There's a great deal of discussion on Holla Forums revolving around the Holocaust "Narrative" that exists today - that is, the way in which the schools, politicians, movies, and books portray the Holocaust. But I think this board suffers from a complete and utter ignorance in regards to actual Holocaust narratives (that is, first-hand accounts dealing with the event). In fact, there are a particular group of narratives that I find it worth bringing to your attention.
Immediately after the end of the war and their liberation from various German camps, the interned began sharing their experiences. Before the Holocaust "Narrative" that exists today was cemented, writers from many different nationalities and in many different languages published raw, first-hand accounts of events still fresh in their memory. For brevity's sake, we'll focus on three of these memiors: Janusz Nel Siedlecki/Krystyn Olszewski/Tadeusz Borowski's "We Were in Auschwitz", Primo Levi's "If This is a Man", and Margarete Buber-Neumann's "Under Two Dictators: Prisoner of Stalin and Hitler". These works have a few curious aspects that are worth reflecting on:
1) Despite being written by three different groups (a trio of Christian Poles, an Italian Jew, and a German ex-Communist respectively) these books all describe very similar experiences, events, and camp dynamics. All are set in Auschwitz (or one of its constituent camps), and all paint Auschwitz in a remarkably comparable light - for instance, their portrayals of the arrivals of new prisoners and their categorization. Prior to the existence of a Holocaust "Narrative", before the fog of time and the pressures of the coming changes in society, a group of disparate prisoners wrote works that shared a lot in common.
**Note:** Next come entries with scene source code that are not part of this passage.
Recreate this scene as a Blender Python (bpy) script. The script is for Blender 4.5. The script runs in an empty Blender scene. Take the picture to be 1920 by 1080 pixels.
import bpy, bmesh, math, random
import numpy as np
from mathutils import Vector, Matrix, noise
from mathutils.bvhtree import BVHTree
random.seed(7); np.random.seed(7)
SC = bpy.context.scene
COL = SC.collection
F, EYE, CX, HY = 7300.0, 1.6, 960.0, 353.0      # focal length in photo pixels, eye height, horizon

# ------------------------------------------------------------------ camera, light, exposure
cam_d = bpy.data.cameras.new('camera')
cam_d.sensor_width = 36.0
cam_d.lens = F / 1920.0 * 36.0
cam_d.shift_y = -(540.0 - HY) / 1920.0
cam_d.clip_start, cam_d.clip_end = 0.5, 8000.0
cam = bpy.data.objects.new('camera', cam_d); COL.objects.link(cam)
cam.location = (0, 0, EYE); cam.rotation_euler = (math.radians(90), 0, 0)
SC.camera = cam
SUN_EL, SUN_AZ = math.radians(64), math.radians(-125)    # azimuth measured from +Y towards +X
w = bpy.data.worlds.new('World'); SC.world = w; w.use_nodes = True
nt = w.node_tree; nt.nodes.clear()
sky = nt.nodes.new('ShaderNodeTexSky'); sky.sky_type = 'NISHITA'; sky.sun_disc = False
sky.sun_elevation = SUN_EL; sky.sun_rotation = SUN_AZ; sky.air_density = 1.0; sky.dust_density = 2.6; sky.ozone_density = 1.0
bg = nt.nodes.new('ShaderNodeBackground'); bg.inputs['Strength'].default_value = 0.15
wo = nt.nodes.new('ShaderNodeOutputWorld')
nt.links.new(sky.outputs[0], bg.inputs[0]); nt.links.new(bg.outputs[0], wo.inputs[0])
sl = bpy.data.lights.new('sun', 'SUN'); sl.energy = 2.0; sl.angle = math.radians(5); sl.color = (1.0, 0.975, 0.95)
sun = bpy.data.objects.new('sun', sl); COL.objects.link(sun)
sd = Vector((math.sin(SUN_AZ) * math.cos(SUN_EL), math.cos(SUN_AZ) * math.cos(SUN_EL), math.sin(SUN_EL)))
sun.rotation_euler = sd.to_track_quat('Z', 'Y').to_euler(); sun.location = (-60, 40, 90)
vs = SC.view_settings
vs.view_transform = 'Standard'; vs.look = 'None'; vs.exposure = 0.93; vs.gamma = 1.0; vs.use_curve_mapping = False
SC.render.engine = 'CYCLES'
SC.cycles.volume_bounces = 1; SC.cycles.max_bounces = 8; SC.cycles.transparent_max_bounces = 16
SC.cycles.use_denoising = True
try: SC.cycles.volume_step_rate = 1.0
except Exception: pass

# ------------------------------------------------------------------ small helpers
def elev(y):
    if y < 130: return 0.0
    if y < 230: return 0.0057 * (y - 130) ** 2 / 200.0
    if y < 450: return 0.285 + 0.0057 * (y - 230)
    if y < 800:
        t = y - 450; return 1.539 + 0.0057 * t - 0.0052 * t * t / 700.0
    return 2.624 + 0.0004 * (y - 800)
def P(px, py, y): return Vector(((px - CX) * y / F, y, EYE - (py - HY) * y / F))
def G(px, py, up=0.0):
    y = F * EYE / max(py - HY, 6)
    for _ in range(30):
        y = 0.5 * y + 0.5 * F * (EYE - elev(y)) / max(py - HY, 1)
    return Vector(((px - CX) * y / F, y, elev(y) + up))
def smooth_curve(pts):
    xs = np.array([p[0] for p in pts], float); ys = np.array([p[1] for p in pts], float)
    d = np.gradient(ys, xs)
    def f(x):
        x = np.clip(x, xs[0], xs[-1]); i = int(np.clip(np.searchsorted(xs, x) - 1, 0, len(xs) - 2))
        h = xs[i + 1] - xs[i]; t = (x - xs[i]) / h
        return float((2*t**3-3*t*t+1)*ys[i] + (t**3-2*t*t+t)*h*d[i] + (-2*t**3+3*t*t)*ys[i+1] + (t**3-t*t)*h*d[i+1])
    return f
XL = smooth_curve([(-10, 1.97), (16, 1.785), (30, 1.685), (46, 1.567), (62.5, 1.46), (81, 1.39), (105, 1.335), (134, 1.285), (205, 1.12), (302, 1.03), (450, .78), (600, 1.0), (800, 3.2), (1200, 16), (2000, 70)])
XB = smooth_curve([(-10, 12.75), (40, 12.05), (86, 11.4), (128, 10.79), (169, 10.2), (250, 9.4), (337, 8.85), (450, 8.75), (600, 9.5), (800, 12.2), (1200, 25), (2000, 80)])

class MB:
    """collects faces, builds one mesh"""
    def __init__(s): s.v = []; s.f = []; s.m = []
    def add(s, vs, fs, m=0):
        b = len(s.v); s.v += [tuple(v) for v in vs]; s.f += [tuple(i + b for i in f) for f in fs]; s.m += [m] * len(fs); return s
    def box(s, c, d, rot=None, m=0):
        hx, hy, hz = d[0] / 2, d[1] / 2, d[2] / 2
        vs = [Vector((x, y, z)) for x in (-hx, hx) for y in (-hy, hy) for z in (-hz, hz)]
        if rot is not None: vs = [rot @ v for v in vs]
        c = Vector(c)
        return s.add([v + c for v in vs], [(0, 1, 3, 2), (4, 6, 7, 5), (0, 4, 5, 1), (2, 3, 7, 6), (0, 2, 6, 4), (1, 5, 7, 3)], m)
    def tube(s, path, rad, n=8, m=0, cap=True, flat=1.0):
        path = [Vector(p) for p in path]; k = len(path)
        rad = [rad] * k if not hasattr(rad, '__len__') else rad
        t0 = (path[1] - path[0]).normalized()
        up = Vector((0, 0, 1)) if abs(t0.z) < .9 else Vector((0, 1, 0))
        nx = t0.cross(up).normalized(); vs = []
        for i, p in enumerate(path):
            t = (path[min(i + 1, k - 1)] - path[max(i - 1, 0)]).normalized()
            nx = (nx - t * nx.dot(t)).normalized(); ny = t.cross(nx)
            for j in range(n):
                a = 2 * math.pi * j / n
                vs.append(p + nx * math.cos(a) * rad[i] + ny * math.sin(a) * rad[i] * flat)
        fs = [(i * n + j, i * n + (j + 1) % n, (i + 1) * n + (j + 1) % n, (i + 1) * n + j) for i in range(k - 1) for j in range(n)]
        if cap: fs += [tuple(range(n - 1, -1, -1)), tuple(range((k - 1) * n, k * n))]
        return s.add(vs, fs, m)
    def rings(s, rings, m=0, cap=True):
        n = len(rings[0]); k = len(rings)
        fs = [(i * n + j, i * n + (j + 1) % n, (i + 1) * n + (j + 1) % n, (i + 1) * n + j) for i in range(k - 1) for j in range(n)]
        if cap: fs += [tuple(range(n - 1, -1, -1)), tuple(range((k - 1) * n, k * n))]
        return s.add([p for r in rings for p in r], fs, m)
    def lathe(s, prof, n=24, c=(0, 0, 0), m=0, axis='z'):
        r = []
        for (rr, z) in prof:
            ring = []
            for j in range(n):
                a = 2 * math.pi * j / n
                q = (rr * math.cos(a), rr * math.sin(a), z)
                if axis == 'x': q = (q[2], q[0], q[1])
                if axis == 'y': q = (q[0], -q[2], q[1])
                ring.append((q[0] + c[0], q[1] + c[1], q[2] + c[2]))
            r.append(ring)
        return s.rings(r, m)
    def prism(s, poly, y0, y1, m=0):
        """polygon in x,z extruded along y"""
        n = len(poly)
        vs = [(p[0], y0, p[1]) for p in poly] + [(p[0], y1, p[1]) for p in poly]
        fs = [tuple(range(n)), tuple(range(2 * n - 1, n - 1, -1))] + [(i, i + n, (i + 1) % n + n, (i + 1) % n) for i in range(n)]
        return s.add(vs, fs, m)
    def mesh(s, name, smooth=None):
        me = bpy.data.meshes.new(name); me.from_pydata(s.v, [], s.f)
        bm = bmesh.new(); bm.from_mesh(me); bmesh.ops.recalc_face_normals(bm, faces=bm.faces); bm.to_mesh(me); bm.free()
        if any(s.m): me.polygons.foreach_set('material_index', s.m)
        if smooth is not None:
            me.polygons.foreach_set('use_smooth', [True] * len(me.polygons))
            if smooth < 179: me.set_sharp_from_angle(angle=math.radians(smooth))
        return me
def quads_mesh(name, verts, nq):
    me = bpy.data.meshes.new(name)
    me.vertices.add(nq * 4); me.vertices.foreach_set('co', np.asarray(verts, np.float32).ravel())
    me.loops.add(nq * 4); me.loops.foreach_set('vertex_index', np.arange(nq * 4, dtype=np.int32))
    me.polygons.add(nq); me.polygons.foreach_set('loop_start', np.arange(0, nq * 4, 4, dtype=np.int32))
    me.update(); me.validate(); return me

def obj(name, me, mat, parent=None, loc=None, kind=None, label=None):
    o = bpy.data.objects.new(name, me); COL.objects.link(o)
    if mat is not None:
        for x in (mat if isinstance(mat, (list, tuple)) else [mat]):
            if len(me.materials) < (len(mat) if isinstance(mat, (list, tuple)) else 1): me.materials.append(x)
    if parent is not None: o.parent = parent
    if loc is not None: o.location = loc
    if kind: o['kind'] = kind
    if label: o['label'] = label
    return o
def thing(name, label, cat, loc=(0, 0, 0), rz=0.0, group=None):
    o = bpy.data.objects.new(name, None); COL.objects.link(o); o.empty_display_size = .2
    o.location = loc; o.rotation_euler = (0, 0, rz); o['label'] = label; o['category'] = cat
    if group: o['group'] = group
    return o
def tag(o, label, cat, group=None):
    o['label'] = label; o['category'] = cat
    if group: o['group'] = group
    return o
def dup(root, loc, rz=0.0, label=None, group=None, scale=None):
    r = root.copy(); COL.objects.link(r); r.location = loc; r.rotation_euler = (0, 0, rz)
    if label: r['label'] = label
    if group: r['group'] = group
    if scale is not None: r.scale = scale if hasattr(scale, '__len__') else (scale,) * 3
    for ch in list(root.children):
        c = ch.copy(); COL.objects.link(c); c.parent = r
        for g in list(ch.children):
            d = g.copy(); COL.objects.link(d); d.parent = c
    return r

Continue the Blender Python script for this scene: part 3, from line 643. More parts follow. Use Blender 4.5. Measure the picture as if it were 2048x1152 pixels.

2) These works are uncompromising and harsh towards all involved. Unlike movies or books about the Holocaust today, they do not paint a black and white narrative of victim/perpetrator. Borowski notes with almost perverse pride how his cunning allowed him to gain one ups on his fellow prisoners to survive. Nor do they have a narrow focus on the Jewish experience. Even Levi, a Jew, makes careful note of the various interned groups, their circumstances, their plights, and their internal dynamics. A common theme in all three is the way in which human's become monsters when striped of civilization, and their greatest critique of the camp is that its inhumanity turned humans into beasts. Rather than sending beasts to the camps, the camps made people into beasts.
3) The three not only corroborate each other, but are corroborated by the similarity of their accounts towards accounts of the Soviet Gulags - a source of inspiration for later German camps. They describe similar hierarchies (Guards, then Criminals - Urkas in Russian and Kapos in German, then privileged/clever prisoners, then the 'goners'). They describe work and food (food is almost the singular concern for prisoners in both cases) and camp life in eerily familiar terms. In fact, Neumann herself went through both camp systems consecutively, and thus her memoir provides a fascinating insight into the comparisons between the two.